Wow. I’ve spent the last three weeks building a custom search solution in Kotlin - in my case I’m using tokenizers from Lucene and using a radix trie as an index. I actually looked at using Bleve (another rust search lib) initially but it didn’t have the right language support

Glancing over this it looks like a nearly perfect fit for my use case I just wish I had seen this a couple of weeks earlier!

O_H_E|7 years ago

And that's why I believe that the search/discovery problem is not solved yet by google

FridgeSeal|7 years ago

Talk about perfect timing!

I was looking for something just like this for a project in my team. We had been using this setup where a huge chunk of the data was being stored in triplicate: some of it in ES, some more of it in another database and finally the whole dataset in our data warehouse.
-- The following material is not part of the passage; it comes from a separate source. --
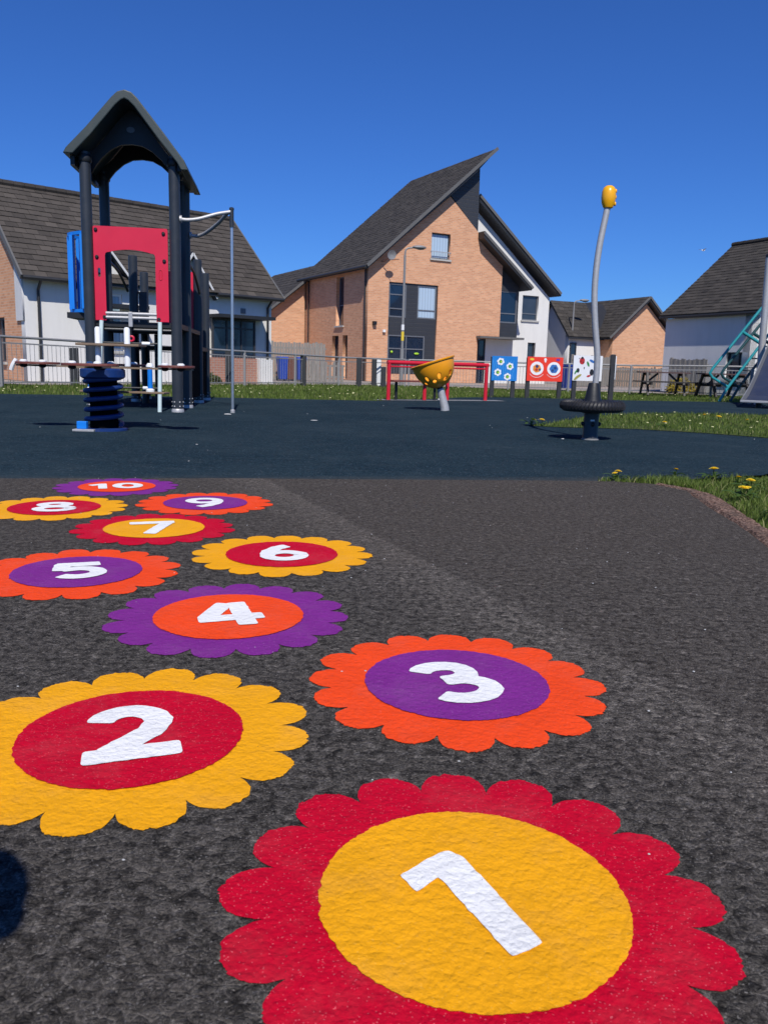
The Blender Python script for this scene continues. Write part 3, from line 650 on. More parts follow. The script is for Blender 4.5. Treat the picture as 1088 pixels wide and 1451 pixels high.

Hopefully I can use this to only provide the index + full text capability and just use the warehouse itself as the main db because the query performance is similar enough and the warehouse is criminally underused for what we pay for it.

winrid|7 years ago

What's preventing you from using ES for everything? Slow writes?

marmaduke|7 years ago

This looks like a breath of fresh air. Elasticsearch won’t even start if it can’t preallocate 2 GB

Xylakant|7 years ago

That’s just false. The default config might set the JVM HEAP to 2GB (though I’m fairly certain it’s 1GB) but ES will start up with half a GB of heap with no issue.

sidcool|7 years ago

I would like to understand the code for the project. What approach would help?

d33|7 years ago

Personally, I would advise finding an itch to scratch - something you'd like to see improved. Then try to understand the code from this perspective - where would you put the functionality, which pieces would it be connected to? Try to follow the lead, make notes as you read the code. You'll eventually get a feel of the infrastructure, going from the deal to the big picture - this is my default way of navigating projects.

If at any moment you feel lost, look through related issues and merge requests, as well as Git history. Perhaps you'll see how things get changed in the project, patterns intrinsic to it.

Also, keep in mind that you can always try to contact the community/author or invite someone to try figuring out your goal with you - once you collaborate, you'll get a solution tailored to the way you think. It does engage other people, but it also makes coding social and (at least to me) more satisfying.

Let me know what you think of this approach!